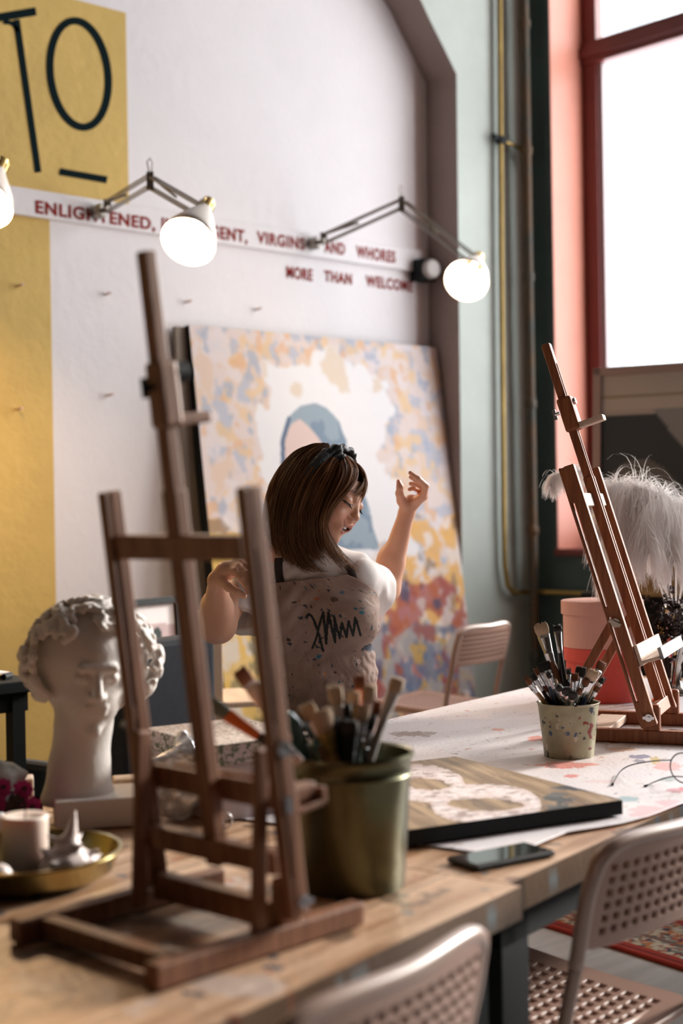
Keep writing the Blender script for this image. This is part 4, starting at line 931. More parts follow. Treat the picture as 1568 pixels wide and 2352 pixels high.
BBs = [((478, 1612), 30, .5, 'blacklac', 'greenpaint', 1.90, .05, .03, 'long black handled brush with an orange band sticking out left of the big bucket', 'orange'), ((548, 1538), 26, .4, 'pale', 'bris3', 1.95, .03, .03, 'flat brown bristled brush rising left from the big bucket beside the easel post', 'pale'), ((575, 1572), 30, .4, 'shell', 'shirt', 1.92, .03, .035, 'white headed wide brush beneath the flat brown one in the big bucket', 'steel'),
 ((768, 1578), 26, .6, 'shell', 'bris1', 1.98, .04, .025, 'brush with white ferrule rising before the apron, middle of the big bucket', 'enamel'), ((828, 1552), 22, .7, 'yellowpaint', 'bris3', 2.02, .03, .02, 'orange tipped brush rising before the apron hem from the big bucket', 'orange'), ((915, 1558), 26, .8, 'enamel', 'bris1', 2.0, .05, .022, 'white handled round brush leaning out right of the big bucket', 'enamel'),
 ((702, 1618), 30, .6, 'easel2', 'bris1', 1.95, 0, 0, '', 'steel'), ((735, 1632), 40, .6, 'yellowpaint', 'bris1', 1.92, .03, .03, '', 'brass'), ((790, 1618), 26, .6, 'blacklac', 'bris2', 1.98, 0, 0, '', 'steel'), ((812, 1590), 24, .6, 'blacklac', 'bris1', 2.0, 0, 0, '', 'brass'), ((850, 1575), 22, .7, 'redpaint', 'bris1', 1.97, 0, 0, '', 'pinkcl'), ((850, 1640), 26, .7, 'blacklac', 'bris2', 1.97, 0, 0, '', 'steel'), ((865, 1610), 22, .7, 'bluepaint', 'bris3', 2.0, 0, 0, '', 'pinkcl'), ((760, 1650), 30, .7, 'blacklac', 'bris2', 1.93, 0, 0, '', 'blackm'), ((715, 1660), 30, .7, 'blacklac', 'bris2', 1.98, 0, 0, '', 'steel'), ((800, 1655), 34, .7, 'blacklac', 'bris2', 1.93, 0, 0, '', 'blackm'), ((835, 1620), 24, .7, 'greenpaint', 'bris1', 1.96, 0, 0, '', 'steel'), ((725, 1640), 26, .7, 'bluepaint', 'bris2', 2.02, 0, 0, '', 'blackm'), ((780, 1640), 26, .7, 'greenpaint', 'bris2', 2.02, 0, 0, '', 'steel')]
for (px, py), wpx, fl_, hm, bb, Yd, f_, b_, lab, fe in BBs:
    tip = P(px, py, Yd); ctr = Vector((cB.x, cB.y, 0)); off = tip-ctr; off.z = 0
    bs = Vector((cB.x, cB.y, ZT+.012))-off.normalized()*min(off.length*.5, .05)
    for _ in range(12):
        rimp = bs+(tip-bs)*((ZT+.182-bs.z)/(tip.z-bs.z)); rr = rimp-Vector((cB.x, cB.y, rimp.z))
        if rr.length > .079: bs.z += .012; bs -= rr.normalized()*.006
    rb_ = bs-Vector((cB.x, cB.y, bs.z))
    if rb_.length > .062: bs = Vector((cB.x, cB.y, bs.z))+rb_.normalized()*.062
    brush(lab or '%s brush with %s bristles in the big bucket' % ({'blacklac': 'black handled', 'redpaint': 'red handled', 'bluepaint': 'dark blue', 'yellowpaint': 'honey coloured', 'easel2': 'brown wooden', 'greenpaint': 'grey green'}[hm], {'bris1': 'blond', 'bris2': 'black', 'bris3': 'rust brown'}[bb]), bs, tip, wpx*Yd/3300*1.18, fl_, hm, bb, 'brushes in the big bucket', f_ or .035, b_ or .022, ferr=fe)
# teal glass bottle standing in the bucket, pale stick across the rim
vv = P(668, 1650, 1.95); t = thing('glass_bottle', 'dark teal glass bottle leaning among the brushes in the big bucket', 'bottle', mw=Matrix.Translation(Vector((cB.x-.045, cB.y+.005, ZT+.012))) @ zrot((vv-Vector((cB.x-.045, cB.y+.005, ZT+.05)))).to_4x4())
bm = bmesh.new(); lathe(bm, [(.001, 0), (.021, .002), (.023, .03), (.023, .19), (.021, .215), (.013, .23), (.001, .236)], 32, close=False); fin('body', bm, 'teal', t, smooth=True)
a, b = P(636, 1690, 1.875), P(690, 1752, 1.855); bm = bmesh.new(); beam(bm, a, b, .012, .004, RX); o = fin('palette_knife', bm, 'shell', bevel=.002); tag(o, 'short pale wooden stick hooked over the left rim of the big bucket', 'stick')

# ================================================================ things on the right table
cR = P(1386, 1600, 3.80)
for nm, r, z0, h, m, lab, rl in (('round_box', .097, 0, .140, 'redb', 'coral red round card box, the lower of the two stacked behind the easel', .103), ('round_box', .103, .1405, .122, 'pinkb', 'pale pink round card box stacked on top of the coral red one', .108)):
    t = thing(nm, lab, 'box', (cR.x, cR.y, ZT+.004+z0), 'two stacked round card boxes')
    bm = bmesh.new(); lathe(bm, [(.001, 0), (r, 0), (r, h-.004), (.001, h-.004)], 72, close=False); fin('body', bm, m, t, smooth=True, ang=.6)
    bm = bmesh.new(); lathe(bm, [(rl-.003, h-.036), (rl, h-.035), (rl, h-.001), (rl-.002, h), (.001, h)], 72, close=False); o = fin('lid', bm, m, t, smooth=True, ang=.6)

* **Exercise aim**
Transcribe all the lines above exactly, apart from the pictures.

* **Reply to the exercise**
Keep writing the Blender script for this image. This is part 4, starting at line 931. More parts follow. Treat the picture as 1568 pixels wide and 2352 pixels high.
BBs = [((478, 1612), 30, .5, 'blacklac', 'greenpaint', 1.90, .05, .03, 'long black handled brush with an orange band sticking out left of the big bucket', 'orange'), ((548, 1538), 26, .4, 'pale', 'bris3', 1.95, .03, .03, 'flat brown bristled brush rising left from the big bucket beside the easel post', 'pale'), ((575, 1572), 30, .4, 'shell', 'shirt', 1.92, .03, .035, 'white headed wide brush beneath the flat brown one in the big bucket', 'steel'),
 ((768, 1578), 26, .6, 'shell', 'bris1', 1.98, .04, .025, 'brush with white ferrule rising before the apron, middle of the big bucket', 'enamel'), ((828, 1552), 22, .7, 'yellowpaint', 'bris3', 2.02, .03, .02, 'orange tipped brush rising before the apron hem from the big bucket', 'orange'), ((915, 1558), 26, .8, 'enamel', 'bris1', 2.0, .05, .022, 'white handled round brush leaning out right of the big bucket', 'enamel'),
 ((702, 1618), 30, .6, 'easel2', 'bris1', 1.95, 0, 0, '', 'steel'), ((735, 1632), 40, .6, 'yellowpaint', 'bris1', 1.92, .03, .03, '', 'brass'), ((790, 1618), 26, .6, 'blacklac', 'bris2', 1.98, 0, 0, '', 'steel'), ((812, 1590), 24, .6, 'blacklac', 'bris1', 2.0, 0, 0, '', 'brass'), ((850, 1575), 22, .7, 'redpaint', 'bris1', 1.97, 0, 0, '', 'pinkcl'), ((850, 1640), 26, .7, 'blacklac', 'bris2', 1.97, 0, 0, '', 'steel'), ((865, 1610), 22, .7, 'bluepaint', 'bris3', 2.0, 0, 0, '', 'pinkcl'), ((760, 1650), 30, .7, 'blacklac', 'bris2', 1.93, 0, 0, '', 'blackm'), ((715, 1660), 30, .7, 'blacklac', 'bris2', 1.98, 0, 0, '', 'steel'), ((800, 1655), 34, .7, 'blacklac', 'bris2', 1.93, 0, 0, '', 'blackm'), ((835, 1620), 24, .7, 'greenpaint', 'bris1', 1.96, 0, 0, '', 'steel'), ((725, 1640), 26, .7, 'bluepaint', 'bris2', 2.02, 0, 0, '', 'blackm'), ((780, 1640), 26, .7, 'greenpaint', 'bris2', 2.02, 0, 0, '', 'steel')]
for (px, py), wpx, fl_, hm, bb, Yd, f_, b_, lab, fe in BBs:
    tip = P(px, py, Yd); ctr = Vector((cB.x, cB.y, 0)); off = tip-ctr; off.z = 0
    bs = Vector((cB.x, cB.y, ZT+.012))-off.normalized()*min(off.length*.5, .05)
    for _ in range(12):
        rimp = bs+(tip-bs)*((ZT+.182-bs.z)/(tip.z-bs.z)); rr = rimp-Vector((cB.x, cB.y, rimp.z))
        if rr.length > .079: bs.z += .012; bs -= rr.normalized()*.006
    rb_ = bs-Vector((cB.x, cB.y, bs.z))
    if rb_.length > .062: bs = Vector((cB.x, cB.y, bs.z))+rb_.normalized()*.062
    brush(lab or '%s brush with %s bristles in the big bucket' % ({'blacklac': 'black handled', 'redpaint': 'red handled', 'bluepaint': 'dark blue', 'yellowpaint': 'honey coloured', 'easel2': 'brown wooden', 'greenpaint': 'grey green'}[hm], {'bris1': 'blond', 'bris2': 'black', 'bris3': 'rust brown'}[bb]), bs, tip, wpx*Yd/3300*1.18, fl_, hm, bb, 'brushes in the big bucket', f_ or .035, b_ or .022, ferr=fe)
# teal glass bottle standing in the bucket, pale stick across the rim
vv = P(668, 1650, 1.95); t = thing('glass_bottle', 'dark teal glass bottle leaning among the brushes in the big bucket', 'bottle', mw=Matrix.Translation(Vector((cB.x-.045, cB.y+.005, ZT+.012))) @ zrot((vv-Vector((cB.x-.045, cB.y+.005, ZT+.05)))).to_4x4())
bm = bmesh.new(); lathe(bm, [(.001, 0), (.021, .002), (.023, .03), (.023, .19), (.021, .215), (.013, .23), (.001, .236)], 32, close=False); fin('body', bm, 'teal', t, smooth=True)
a, b = P(636, 1690, 1.875), P(690, 1752, 1.855); bm = bmesh.new(); beam(bm, a, b, .012, .004, RX); o = fin('palette_knife', bm, 'shell', bevel=.002); tag(o, 'short pale wooden stick hooked over the left rim of the big bucket', 'stick')

# ================================================================ things on the right table
cR = P(1386, 1600, 3.80)
for nm, r, z0, h, m, lab, rl in (('round_box', .097, 0, .140, 'redb', 'coral red round card box, the lower of the two stacked behind the easel', .103), ('round_box', .103, .1405, .122, 'pinkb', 'pale pink round card box stacked on top of the coral red one', .108)):
    t = thing(nm, lab, 'box', (cR.x, cR.y, ZT+.004+z0), 'two stacked round card boxes')
    bm = bmesh.new(); lathe(bm, [(.001, 0), (r, 0), (r, h-.004), (.001, h-.004)], 72, close=False); fin('body', bm, m, t, smooth=True, ang=.6)
    bm = bmesh.new(); lathe(bm, [(rl-.003, h-.036), (rl, h-.035), (rl, h-.001), (rl-.002, h), (.001, h)], 72, close=False); o = fin('lid', bm, m, t, smooth=True, ang=.6)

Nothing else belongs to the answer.